I need a fucking personal manager... a dictator of the mundane even... someone I trust has the skinny on what's happening in consensual reality and wants my concentrating to bear its unique fruit as much as I do. It's not a subordinate position by any means. It's also damn entertaining for anyone secure enough in their own self-worth. But, ah, there's the rub now innit? That self-worth part. The sister of a very long ago lover of mine once exploded into a rant against my supposed conceit for continually praising myself aloud for such miracles as taking out the garbage on time. She did not grok that I did that sort of thing because something that stupid, trivial, ordinary, was almost literally beyond my ken. Her brother had to tune her up on this question. She was so involved in her feelings of competitiveness in her sexual identification gig that she so seriously was blind to the forest.

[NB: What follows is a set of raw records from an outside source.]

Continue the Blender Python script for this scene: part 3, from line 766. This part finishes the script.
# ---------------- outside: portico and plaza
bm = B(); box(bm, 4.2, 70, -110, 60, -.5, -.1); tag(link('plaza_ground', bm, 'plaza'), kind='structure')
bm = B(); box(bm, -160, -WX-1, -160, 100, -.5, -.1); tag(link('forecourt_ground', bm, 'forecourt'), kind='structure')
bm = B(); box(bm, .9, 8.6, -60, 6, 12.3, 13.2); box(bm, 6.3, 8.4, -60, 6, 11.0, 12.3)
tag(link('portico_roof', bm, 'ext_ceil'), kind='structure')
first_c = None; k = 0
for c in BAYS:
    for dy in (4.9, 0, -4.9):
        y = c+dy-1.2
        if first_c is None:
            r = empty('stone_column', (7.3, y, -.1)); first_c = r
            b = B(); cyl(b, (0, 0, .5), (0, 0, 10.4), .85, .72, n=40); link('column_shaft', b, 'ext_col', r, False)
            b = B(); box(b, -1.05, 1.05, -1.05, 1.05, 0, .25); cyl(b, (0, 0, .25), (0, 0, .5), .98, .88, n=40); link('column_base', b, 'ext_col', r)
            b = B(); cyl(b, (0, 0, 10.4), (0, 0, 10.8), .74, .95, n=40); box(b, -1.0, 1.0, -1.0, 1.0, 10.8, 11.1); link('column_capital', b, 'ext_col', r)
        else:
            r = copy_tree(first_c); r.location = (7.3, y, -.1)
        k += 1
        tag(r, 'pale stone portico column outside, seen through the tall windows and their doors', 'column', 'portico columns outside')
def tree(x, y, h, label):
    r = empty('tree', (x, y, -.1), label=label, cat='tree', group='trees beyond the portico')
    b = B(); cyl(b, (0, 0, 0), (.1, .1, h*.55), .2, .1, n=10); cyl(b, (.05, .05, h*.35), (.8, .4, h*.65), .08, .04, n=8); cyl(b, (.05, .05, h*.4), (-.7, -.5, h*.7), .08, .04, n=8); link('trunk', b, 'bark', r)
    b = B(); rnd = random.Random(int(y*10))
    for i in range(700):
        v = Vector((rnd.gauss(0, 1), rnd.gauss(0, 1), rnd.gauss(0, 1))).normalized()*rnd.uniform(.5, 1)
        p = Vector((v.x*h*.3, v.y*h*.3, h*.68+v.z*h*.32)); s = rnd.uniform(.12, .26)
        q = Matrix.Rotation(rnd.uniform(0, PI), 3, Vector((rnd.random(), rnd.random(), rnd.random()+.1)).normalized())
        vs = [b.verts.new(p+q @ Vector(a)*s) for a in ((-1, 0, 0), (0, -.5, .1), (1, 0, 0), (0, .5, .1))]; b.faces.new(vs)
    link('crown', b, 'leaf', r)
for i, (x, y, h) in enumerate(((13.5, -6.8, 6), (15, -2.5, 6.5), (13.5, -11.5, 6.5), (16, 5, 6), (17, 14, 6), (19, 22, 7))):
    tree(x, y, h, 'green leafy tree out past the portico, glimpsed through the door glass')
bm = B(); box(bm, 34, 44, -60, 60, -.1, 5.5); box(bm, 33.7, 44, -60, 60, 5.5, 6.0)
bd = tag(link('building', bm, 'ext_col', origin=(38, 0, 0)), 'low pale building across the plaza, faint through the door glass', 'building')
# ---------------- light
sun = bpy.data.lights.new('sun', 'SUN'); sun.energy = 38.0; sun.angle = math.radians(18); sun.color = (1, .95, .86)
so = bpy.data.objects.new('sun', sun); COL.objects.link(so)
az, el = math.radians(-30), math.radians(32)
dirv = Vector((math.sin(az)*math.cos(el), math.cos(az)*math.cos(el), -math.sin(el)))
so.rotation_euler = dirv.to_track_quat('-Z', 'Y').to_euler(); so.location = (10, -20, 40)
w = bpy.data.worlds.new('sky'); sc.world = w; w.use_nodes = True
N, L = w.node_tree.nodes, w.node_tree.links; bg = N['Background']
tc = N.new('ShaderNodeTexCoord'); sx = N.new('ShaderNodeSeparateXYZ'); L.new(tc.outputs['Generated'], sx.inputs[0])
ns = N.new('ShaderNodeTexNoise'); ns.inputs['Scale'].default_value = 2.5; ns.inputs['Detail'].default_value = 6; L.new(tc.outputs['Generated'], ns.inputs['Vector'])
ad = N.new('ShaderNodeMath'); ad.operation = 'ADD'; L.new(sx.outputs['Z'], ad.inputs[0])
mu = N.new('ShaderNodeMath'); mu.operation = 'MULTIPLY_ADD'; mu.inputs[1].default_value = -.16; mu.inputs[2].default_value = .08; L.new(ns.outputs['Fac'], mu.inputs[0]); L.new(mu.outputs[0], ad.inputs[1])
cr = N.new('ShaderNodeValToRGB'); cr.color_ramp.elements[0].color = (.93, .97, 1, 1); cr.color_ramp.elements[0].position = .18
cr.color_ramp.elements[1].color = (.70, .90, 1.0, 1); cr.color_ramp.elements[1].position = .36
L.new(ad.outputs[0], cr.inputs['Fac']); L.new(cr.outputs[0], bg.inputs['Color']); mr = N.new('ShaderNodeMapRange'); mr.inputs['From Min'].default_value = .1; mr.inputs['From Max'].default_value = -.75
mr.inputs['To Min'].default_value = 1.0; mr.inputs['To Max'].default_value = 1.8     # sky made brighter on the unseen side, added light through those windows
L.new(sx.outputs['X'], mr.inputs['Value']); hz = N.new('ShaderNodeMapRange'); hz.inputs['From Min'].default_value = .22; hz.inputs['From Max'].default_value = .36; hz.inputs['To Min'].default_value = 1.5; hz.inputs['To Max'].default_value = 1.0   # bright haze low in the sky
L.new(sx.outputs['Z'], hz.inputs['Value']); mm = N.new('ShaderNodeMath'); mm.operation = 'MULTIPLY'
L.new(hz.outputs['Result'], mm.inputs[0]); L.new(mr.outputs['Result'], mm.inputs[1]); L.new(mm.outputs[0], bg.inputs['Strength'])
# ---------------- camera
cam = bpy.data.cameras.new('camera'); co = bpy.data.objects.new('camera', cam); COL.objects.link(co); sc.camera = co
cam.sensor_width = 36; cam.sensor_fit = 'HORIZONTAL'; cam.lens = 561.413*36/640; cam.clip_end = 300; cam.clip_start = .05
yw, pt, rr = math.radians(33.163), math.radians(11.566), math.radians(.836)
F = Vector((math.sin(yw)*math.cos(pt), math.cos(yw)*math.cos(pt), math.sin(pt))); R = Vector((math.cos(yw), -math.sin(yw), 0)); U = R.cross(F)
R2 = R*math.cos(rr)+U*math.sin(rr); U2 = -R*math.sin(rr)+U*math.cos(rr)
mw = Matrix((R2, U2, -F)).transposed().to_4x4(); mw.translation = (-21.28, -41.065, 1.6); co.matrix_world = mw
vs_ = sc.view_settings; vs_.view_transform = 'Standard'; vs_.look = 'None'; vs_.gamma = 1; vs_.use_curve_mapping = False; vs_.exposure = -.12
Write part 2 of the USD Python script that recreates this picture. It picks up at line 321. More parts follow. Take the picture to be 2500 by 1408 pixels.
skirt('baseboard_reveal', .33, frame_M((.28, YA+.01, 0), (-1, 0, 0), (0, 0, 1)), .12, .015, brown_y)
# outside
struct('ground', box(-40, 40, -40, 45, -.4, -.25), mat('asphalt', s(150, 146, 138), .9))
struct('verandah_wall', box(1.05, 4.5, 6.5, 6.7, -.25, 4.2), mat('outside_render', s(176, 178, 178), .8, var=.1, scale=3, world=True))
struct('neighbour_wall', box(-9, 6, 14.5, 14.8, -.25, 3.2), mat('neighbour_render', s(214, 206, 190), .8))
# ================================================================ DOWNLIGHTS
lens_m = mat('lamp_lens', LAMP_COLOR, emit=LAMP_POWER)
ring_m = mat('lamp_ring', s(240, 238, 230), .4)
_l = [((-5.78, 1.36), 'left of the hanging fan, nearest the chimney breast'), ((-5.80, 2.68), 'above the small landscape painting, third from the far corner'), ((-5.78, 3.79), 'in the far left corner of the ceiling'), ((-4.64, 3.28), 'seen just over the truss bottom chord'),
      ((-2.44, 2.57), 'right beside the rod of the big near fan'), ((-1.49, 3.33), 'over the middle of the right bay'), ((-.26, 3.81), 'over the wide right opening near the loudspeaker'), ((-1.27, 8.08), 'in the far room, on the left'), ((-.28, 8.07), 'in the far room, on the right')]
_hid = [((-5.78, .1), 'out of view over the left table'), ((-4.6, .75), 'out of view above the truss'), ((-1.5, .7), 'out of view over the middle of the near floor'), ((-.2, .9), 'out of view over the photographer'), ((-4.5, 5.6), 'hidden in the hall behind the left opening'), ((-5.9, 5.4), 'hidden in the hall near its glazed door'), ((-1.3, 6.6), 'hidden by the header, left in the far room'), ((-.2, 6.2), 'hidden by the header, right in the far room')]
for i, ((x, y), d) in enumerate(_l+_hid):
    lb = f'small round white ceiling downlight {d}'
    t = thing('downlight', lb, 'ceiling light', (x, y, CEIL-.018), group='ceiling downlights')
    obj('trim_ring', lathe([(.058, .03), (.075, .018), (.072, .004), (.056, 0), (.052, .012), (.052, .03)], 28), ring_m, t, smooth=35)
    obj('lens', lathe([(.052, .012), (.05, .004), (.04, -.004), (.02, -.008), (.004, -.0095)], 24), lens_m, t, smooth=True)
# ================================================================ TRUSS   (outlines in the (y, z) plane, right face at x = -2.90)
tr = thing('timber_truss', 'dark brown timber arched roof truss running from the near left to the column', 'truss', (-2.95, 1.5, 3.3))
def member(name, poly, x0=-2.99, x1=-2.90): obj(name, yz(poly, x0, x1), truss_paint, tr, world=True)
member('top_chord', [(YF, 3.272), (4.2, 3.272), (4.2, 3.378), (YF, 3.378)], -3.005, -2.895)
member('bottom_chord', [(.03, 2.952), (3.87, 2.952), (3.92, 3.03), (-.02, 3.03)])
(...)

And, come to think of it, I wonder how many people in my life have any idea how much I still love them, how no amount of time or bullshit dims that here. People don't seem hip to this. They talk and act as though one puts down one's feelings and moves on. I never picked mine up. I never put mine down. I am them. You guys sound like such space aliens, or jackasses, when you talk that way. Too hard? Too bad. What is so is so and pretending it isn't doesn't fix it. It just fucks everything up even more.

Can't stand the pain? Quit trying to get a lid on it. It will definitely still hurt, but you won't be as stressed, as disabled. Same with every feeling. You have no control, no life, when you're so busy trying to fit it into the "acceptable", "appropriate", "normal", "healthy" zones. Grow into yourself. Live up to yourself. The world can't spare you any longer.